## Work to be completed:
Write out the lines from the top of the material through the line with "R = math.radians", exactly and with nothing added.
* * * * * * * * *
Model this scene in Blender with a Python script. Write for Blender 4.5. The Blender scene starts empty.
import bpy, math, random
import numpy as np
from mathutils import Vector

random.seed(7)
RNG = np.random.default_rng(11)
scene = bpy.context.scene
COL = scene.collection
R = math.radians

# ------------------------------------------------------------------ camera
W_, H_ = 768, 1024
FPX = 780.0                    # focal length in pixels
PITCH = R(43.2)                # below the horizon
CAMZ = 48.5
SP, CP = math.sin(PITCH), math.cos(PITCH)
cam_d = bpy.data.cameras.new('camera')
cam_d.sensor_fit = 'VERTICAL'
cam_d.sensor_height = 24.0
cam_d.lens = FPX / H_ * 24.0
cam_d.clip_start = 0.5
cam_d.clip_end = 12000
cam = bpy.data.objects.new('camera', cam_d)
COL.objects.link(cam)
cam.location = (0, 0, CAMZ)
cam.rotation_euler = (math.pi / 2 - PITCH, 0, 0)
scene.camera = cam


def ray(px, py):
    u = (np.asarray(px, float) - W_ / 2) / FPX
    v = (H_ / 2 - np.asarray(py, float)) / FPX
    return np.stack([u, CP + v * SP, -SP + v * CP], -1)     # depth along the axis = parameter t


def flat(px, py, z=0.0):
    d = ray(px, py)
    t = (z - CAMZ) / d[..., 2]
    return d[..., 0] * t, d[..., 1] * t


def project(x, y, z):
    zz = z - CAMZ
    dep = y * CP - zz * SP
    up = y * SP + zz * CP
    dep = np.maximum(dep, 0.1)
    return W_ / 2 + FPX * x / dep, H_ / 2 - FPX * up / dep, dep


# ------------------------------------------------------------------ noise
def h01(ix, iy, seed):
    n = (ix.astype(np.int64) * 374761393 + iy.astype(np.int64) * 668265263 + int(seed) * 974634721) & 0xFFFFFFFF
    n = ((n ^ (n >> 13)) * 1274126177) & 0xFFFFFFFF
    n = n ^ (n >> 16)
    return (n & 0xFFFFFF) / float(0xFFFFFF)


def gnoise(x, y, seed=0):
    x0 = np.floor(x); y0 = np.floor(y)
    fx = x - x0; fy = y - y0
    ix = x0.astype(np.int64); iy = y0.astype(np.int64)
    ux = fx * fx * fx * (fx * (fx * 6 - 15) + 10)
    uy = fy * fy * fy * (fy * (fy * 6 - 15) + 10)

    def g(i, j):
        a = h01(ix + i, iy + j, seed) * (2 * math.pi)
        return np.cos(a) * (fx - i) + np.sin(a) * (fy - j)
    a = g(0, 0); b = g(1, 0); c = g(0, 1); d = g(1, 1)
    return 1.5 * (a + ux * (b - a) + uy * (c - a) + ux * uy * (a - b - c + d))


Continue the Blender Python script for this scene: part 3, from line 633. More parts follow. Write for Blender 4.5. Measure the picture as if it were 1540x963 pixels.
* * * * * * * * *
## The reply:
Model this scene in Blender with a Python script. Write for Blender 4.5. The Blender scene starts empty.
import bpy, math, random
import numpy as np
from mathutils import Vector

random.seed(7)
RNG = np.random.default_rng(11)
scene = bpy.context.scene
COL = scene.collection
R = math.radians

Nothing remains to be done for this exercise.